Samako Alaplı Kazası, Kurtlar Karyesi temettuat defteri.
--------------------------------------------------------------------------------------------
NOT- 1: Babaannem Şerife’nin, dedesi Osman, Kurtlar’dan bir şekilde koparak Ereğli-Ormanlı Köyüne gitmiş olup, babası Ali’nin soy bağı, Kurtlar’ın önemli soy-ailelerinden, Ömer Çelebi oğlu ailelerine dayanır..
NOT-2: Osmanlı Arşivlerinde bulunan Mali Varidat ve Temettuat kayıtları, 1844-45’lerde Osmanlı İmparatorluğunca, bizzat köylere-ahaliye gidilerek tutulmuş ve halkın ne kadar malı mülkü varsa yazılmış, bunun yanında halkın devlete ödeyeceği vergisi de tespit edilmiştir.
NOT-3: Yukarıdaki listeyle, 1840’lı yıllarda KURTLAR’ın hane sayısını ve hane reislerinin isimlerini vermiş olduk.
NOT-4: Osmanlı İmparatorluğunda her ailenin bir soy lakabı bulunmakta iken, Türkiye Cumhuriyetinde bu soy lakapları kaldırılmış olduğunu ve onun yerine her aileye (1934’te) Soy Adı verilmiş olduğunu hatırlatmalıyız.
Yine, köylerimizin birkaç soy aile tarafından kurulmuş olabileceği gerçeğini ve 1934 öncesindeki Osmanlı dönemi soy lakaplarının kaldırılması ile aynı soydan gelen ailelerin bir şekilde aile-soy bağının kop(tuğu)arıldığı bir sonucun yaşanmış olduğu gerçeği de göz önünde tutulmalıdır.

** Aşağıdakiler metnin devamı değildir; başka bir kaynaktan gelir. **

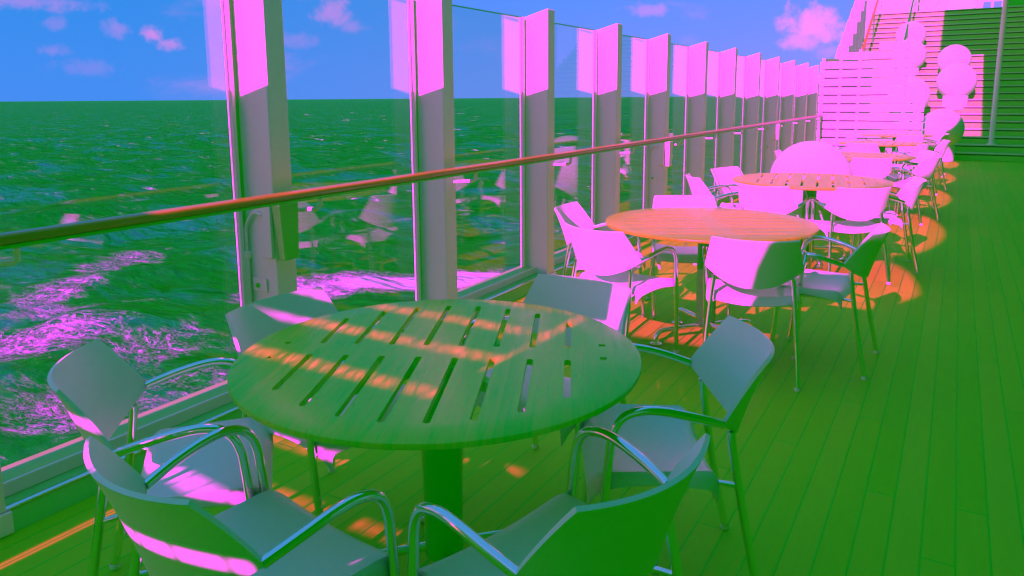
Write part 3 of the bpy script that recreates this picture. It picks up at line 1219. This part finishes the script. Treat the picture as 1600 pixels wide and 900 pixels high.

NOT-5: Bu listeden yararlanabilmek için, Nüfus Müdürlüklerinden Osmanlı Dönemi Soy Lakabının öğrenilmesi yerinde olacaktır.
NOT 6: Ereğli’mizin son şehidi olan Metin Çevik’in büyük dedesinin de (1800’lerde) Kurtlar’dan Ormanlı’ya göç eden Ömer Çelebioğulları ailesinden olduğunu da belirtebiliriz.